The orchestra has now embarked upon an extensive recording project for the Naxos
and Marco Polo labels and will record music by Nielsen, Tchaikovsky, Goldmark,
Rachmaninov, Brian and Scriabin.
Antonio de Almeida
Antonio de Almeida enjoys a distinguished career as a conductor, having
appeared with the Chicago, Philadelphia and San Francisco orchestras in America,
and the Berlin Philharmonic, and the London and Royal Philharmonic Orchestras.

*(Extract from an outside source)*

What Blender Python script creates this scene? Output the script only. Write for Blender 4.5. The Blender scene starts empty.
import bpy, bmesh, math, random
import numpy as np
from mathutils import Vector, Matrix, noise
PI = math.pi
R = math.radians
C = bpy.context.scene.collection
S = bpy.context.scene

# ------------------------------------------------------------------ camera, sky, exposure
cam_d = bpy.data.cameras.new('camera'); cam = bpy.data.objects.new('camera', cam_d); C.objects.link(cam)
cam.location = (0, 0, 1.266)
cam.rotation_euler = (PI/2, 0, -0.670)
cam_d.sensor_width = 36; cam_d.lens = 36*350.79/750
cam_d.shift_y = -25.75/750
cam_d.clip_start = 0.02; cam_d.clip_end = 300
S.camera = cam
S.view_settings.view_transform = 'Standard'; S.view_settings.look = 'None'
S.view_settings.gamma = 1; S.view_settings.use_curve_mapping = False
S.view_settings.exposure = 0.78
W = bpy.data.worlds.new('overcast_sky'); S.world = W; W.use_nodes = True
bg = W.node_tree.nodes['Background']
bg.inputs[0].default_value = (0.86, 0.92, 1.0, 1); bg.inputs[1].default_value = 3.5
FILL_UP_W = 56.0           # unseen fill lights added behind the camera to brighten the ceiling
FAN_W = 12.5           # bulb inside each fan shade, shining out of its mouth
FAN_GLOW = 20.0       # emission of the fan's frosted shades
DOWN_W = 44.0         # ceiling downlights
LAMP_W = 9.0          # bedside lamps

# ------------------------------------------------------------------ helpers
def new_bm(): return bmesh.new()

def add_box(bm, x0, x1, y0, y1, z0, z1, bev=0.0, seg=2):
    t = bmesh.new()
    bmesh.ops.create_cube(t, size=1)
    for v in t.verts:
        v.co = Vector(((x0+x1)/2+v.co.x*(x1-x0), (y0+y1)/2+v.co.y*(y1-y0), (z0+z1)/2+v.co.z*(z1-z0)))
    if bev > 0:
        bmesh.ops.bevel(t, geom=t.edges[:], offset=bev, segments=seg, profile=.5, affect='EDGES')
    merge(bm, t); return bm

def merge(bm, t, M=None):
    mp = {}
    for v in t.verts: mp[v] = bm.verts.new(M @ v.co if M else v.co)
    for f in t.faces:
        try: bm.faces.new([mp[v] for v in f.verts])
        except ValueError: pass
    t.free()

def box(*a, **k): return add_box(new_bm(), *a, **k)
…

He has to his credit a number of award-winning recordings, including a recent
release of the major orchestral works of Joaquin Turina and an earlier recording
of original unedited overtures and ballet music by Offenbach, a composer on whom
he is acknowledged to be the leading authority today. His work on behalf of
French music has brought him, among other distinctions, the award of the Legion
d'Honneur. Born in France, Antonio de Almeida studied with Paul Hindemith at
Yale University and started his career as a conductor with the Oporto Symphony
Orchestra in Portugal, later making his London debut at the invitation of Sir
Thomas Beecham with the Royal Philharmonic Orchestra. For Marco Polo he has
recorded works by Glazunov and Malipiero.